There will be many dark shadows and corners. We can build this in the studio so we can control it.”
Alma wondered if that wouldn’t seem like too much of “a repetition of
Psycho
,” in her words. Now, after the knockdowns of
Marnie
and
Torn Curtain
, it seemed more important than ever that Hitchcock avoid obvious repetition and place a premium on novelty.
“No,” Hitchcock insisted, “because it will emerge spontaneously by her running away.” He visualized Patti running up only a short, cramped flight of steps—not higher than the ceiling of his study—before Willie catches her, “a montage of heads, knife, hands, body, then she falls in big head [close-up]. She hits her head on [something hard] enough to kill her. We have a moment for him in calm contemplation. Also, based on photos, we can construct a set with a grille on top, so that the moonlight streams through the top almost like zebra stripes.”

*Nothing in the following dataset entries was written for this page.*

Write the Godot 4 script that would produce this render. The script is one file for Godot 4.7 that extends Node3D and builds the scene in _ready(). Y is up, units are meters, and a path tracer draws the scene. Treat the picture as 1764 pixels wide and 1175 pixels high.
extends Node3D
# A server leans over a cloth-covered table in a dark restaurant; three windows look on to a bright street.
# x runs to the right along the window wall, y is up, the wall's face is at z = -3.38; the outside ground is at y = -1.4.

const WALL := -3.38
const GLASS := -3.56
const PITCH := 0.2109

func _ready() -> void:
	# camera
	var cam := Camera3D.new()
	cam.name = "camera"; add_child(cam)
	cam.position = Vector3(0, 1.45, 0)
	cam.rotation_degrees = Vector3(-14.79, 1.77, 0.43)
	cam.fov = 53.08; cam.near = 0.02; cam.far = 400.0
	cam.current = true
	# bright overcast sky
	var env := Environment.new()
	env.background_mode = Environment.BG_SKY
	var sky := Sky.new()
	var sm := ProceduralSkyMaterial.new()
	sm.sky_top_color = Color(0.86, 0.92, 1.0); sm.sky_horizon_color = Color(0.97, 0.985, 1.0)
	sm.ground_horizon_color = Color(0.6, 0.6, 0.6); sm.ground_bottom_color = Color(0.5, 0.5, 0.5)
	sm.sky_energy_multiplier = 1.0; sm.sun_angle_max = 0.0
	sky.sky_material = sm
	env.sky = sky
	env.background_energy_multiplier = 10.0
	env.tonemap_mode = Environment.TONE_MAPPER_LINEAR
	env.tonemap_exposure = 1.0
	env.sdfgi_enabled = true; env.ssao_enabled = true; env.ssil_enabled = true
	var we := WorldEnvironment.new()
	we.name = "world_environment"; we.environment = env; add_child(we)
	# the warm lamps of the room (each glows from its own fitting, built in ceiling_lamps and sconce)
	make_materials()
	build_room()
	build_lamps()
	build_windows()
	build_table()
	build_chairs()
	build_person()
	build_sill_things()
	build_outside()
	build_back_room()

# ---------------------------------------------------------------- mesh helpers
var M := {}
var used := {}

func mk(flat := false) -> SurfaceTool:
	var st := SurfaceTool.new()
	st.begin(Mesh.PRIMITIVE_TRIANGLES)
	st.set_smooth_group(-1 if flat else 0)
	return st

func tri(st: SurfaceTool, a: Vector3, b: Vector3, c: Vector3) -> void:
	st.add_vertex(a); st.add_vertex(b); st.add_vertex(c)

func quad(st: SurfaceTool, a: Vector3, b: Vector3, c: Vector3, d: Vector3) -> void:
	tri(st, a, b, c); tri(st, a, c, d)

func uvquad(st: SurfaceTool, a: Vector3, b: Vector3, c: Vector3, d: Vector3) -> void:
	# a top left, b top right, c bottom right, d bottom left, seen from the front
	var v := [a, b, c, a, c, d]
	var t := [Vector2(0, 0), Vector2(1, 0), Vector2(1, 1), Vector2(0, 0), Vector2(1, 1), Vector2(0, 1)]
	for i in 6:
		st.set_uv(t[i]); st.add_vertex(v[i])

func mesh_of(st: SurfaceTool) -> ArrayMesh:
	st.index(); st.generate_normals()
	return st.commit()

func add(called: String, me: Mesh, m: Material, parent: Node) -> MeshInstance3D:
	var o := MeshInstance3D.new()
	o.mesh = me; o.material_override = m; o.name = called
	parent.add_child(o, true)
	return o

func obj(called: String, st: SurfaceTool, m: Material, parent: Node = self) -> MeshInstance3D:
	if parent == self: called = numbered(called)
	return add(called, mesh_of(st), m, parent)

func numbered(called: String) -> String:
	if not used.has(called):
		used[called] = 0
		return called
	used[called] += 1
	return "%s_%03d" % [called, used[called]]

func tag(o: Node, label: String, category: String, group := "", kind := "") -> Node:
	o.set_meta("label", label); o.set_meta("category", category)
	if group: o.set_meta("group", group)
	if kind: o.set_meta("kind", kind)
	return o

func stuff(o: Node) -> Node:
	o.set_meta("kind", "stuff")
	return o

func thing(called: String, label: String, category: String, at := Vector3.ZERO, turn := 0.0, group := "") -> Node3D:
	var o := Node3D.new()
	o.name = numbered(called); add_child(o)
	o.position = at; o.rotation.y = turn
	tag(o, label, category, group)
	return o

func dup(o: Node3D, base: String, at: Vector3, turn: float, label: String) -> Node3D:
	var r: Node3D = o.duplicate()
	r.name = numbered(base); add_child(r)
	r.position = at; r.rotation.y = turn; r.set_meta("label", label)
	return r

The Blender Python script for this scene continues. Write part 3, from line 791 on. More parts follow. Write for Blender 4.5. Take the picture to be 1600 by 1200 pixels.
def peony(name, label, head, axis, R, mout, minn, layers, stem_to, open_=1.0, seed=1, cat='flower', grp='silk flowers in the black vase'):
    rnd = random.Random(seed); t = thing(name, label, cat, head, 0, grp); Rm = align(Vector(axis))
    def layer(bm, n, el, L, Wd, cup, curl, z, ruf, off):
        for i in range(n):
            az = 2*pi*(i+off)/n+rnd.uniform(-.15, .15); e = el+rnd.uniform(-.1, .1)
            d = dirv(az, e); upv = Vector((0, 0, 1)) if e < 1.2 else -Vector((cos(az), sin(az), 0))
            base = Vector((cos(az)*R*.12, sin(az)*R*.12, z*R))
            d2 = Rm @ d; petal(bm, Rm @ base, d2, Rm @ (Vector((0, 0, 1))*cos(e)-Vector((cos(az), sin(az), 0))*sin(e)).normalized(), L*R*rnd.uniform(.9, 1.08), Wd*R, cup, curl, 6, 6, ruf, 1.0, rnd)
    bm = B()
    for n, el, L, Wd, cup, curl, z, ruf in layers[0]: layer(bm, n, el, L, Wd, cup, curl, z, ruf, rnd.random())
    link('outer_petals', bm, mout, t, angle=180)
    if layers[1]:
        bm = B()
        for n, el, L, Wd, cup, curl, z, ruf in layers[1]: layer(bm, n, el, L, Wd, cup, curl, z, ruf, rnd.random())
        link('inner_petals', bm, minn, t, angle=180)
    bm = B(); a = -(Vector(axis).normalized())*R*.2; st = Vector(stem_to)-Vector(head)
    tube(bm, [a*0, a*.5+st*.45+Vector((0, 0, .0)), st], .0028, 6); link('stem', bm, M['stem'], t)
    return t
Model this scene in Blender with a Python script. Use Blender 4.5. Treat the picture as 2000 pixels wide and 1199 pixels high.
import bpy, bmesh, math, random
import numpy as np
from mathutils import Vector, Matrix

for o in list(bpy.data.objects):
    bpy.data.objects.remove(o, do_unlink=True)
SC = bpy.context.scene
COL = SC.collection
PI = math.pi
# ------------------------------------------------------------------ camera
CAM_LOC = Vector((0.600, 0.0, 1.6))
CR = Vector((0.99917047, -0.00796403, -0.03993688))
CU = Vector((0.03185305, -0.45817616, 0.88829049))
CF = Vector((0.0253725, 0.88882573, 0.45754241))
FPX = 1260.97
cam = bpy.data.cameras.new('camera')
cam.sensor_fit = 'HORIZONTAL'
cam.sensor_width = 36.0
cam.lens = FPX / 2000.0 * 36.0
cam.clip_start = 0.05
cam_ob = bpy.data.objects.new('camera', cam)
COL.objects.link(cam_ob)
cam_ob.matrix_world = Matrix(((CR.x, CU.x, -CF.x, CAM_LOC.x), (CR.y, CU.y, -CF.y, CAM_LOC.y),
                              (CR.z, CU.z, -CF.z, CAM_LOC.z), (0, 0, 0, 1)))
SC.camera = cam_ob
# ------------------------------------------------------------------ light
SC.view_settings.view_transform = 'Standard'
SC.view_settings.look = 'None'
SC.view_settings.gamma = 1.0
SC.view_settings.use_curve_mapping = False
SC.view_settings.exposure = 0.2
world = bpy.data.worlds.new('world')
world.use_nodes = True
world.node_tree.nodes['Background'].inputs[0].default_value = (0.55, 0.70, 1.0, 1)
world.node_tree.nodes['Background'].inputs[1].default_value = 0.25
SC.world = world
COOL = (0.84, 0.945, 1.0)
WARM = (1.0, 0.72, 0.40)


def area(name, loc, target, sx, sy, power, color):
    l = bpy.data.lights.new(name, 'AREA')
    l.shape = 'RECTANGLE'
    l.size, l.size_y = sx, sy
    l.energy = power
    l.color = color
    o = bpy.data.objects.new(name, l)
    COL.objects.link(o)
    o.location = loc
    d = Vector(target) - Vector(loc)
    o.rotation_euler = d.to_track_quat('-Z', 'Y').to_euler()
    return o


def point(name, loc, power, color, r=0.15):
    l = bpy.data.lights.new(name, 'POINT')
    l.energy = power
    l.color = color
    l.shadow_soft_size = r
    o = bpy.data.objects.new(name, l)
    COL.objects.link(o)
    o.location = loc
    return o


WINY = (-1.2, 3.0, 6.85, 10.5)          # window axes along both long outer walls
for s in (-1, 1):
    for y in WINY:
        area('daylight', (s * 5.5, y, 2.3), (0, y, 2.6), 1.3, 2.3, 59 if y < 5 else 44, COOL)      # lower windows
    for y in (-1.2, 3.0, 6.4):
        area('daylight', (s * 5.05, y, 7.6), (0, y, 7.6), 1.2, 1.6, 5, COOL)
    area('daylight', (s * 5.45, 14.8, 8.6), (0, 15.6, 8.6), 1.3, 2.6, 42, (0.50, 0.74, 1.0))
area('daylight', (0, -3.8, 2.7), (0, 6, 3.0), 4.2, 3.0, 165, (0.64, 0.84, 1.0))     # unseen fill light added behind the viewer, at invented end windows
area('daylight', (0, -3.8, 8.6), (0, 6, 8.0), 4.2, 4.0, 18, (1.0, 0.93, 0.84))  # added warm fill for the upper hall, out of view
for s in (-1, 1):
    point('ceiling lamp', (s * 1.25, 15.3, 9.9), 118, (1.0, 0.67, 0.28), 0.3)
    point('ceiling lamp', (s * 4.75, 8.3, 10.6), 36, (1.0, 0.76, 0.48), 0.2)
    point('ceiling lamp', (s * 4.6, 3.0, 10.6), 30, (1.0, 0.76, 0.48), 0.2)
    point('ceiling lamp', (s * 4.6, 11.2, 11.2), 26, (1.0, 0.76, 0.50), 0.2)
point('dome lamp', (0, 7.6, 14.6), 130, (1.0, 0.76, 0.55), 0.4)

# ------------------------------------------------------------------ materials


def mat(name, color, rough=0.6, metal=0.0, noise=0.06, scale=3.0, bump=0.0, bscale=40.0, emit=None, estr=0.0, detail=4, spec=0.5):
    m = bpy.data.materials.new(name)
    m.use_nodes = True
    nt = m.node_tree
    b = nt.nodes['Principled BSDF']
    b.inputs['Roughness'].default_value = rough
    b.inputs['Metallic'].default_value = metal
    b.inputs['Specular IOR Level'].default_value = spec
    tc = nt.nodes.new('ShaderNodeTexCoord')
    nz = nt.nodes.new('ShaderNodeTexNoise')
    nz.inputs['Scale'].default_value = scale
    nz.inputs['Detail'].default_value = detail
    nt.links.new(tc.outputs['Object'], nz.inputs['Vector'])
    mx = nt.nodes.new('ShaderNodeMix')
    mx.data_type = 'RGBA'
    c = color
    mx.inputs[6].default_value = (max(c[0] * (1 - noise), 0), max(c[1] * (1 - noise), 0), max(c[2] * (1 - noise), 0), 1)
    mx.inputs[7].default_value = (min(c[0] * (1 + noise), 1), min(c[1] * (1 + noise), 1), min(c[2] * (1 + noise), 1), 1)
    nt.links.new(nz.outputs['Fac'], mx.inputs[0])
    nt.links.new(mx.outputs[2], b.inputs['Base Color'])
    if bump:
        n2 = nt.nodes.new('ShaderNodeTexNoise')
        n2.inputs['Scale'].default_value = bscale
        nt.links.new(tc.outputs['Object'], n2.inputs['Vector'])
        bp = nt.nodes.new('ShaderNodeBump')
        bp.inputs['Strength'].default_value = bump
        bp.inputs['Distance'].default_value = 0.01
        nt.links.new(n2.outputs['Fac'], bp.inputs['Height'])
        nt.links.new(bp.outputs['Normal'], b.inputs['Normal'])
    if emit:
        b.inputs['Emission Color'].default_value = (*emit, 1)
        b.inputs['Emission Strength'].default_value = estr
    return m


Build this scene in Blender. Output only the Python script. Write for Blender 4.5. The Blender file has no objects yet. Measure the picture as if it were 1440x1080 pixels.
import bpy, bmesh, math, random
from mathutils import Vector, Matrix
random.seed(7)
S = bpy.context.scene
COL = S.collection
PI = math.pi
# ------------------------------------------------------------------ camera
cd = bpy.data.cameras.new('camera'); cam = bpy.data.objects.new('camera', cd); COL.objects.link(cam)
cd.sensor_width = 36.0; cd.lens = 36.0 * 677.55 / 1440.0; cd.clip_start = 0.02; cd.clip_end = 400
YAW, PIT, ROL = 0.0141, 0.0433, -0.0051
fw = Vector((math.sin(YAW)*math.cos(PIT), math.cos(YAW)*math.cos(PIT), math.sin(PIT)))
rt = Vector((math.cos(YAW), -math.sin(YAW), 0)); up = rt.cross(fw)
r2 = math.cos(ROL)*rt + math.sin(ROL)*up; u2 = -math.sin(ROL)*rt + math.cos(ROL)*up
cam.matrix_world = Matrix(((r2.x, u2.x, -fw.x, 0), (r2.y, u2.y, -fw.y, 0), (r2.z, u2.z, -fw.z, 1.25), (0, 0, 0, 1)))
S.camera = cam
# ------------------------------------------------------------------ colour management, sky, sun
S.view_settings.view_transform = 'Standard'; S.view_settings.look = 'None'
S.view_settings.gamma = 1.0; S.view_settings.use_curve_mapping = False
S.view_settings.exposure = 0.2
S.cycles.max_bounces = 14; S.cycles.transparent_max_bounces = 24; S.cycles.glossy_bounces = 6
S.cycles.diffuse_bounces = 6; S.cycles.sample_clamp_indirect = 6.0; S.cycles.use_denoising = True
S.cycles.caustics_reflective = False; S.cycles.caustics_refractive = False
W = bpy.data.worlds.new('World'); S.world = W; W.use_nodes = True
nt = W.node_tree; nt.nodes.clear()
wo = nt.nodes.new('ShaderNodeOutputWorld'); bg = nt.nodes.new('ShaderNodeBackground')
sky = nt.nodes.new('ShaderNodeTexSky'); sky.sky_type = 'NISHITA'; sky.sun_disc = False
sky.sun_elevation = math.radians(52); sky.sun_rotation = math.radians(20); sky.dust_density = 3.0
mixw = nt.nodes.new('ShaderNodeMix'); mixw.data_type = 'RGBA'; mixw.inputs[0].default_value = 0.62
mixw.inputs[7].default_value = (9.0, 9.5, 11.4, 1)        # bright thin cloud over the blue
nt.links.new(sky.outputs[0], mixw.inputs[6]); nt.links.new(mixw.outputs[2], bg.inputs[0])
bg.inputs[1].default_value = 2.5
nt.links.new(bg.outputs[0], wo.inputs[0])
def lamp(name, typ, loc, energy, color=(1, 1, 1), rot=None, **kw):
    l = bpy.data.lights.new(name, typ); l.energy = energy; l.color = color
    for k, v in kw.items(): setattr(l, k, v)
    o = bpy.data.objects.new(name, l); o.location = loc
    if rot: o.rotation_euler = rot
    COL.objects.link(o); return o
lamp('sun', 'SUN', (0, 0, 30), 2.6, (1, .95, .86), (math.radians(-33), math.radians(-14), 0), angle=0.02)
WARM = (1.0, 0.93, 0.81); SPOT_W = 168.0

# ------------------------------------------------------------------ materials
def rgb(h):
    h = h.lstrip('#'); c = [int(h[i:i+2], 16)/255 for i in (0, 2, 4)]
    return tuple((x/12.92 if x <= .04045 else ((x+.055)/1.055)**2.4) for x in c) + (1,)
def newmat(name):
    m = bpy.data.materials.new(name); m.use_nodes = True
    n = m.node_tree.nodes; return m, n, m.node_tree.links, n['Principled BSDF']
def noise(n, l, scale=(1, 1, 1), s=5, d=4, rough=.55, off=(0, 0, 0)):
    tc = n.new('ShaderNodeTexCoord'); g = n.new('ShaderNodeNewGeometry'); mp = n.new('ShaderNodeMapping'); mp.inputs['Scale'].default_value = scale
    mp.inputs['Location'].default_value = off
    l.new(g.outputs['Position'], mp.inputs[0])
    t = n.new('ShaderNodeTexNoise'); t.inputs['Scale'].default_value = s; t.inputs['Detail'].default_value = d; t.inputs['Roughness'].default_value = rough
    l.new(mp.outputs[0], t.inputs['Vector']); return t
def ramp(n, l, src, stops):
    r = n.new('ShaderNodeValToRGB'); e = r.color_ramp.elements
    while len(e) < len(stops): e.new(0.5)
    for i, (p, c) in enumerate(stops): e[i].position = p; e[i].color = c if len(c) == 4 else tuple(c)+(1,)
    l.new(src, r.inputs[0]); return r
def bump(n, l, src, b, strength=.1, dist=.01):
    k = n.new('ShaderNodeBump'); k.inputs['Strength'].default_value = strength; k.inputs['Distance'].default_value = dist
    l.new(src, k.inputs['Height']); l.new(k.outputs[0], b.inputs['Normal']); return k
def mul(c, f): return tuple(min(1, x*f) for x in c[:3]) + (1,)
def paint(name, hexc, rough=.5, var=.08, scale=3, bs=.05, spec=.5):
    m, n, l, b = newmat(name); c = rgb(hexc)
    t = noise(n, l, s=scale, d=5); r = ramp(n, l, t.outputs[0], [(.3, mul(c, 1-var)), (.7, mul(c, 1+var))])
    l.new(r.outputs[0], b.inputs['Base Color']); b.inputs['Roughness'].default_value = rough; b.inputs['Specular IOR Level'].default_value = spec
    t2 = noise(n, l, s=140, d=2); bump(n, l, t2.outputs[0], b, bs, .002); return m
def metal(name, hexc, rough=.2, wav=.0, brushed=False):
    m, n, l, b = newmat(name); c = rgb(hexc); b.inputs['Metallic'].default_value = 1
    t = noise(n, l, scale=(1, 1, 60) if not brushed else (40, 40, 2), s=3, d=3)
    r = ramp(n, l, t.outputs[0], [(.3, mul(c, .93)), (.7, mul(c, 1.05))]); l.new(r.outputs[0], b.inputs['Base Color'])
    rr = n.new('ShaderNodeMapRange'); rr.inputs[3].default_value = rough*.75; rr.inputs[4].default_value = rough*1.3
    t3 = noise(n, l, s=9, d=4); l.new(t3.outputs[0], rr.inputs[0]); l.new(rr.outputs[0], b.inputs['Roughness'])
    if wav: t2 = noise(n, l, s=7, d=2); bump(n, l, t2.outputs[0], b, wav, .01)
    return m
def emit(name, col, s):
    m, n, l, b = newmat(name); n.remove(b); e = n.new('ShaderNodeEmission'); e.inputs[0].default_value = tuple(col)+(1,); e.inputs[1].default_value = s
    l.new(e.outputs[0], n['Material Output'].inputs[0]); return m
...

Brainstorming aloud, Hitchcock got to a part of the story they hadn’t decided on. What should happen next? The men on shore, he said, would have noticed the fire.
“Which is best for us?” asked Alma. “Does he [Willie] know the men are coming, or not?”
“Isn’t it more suspenseful,” Hitchcock said, picking up the thread, “to milk the situation so that only the audience know the men are coming—because, for some inexplicable reason, the audience are on the side of the criminal at this point. Like Tony in
Psycho
, putting the car in the swamp; then, when it stopped, the audience held their breath.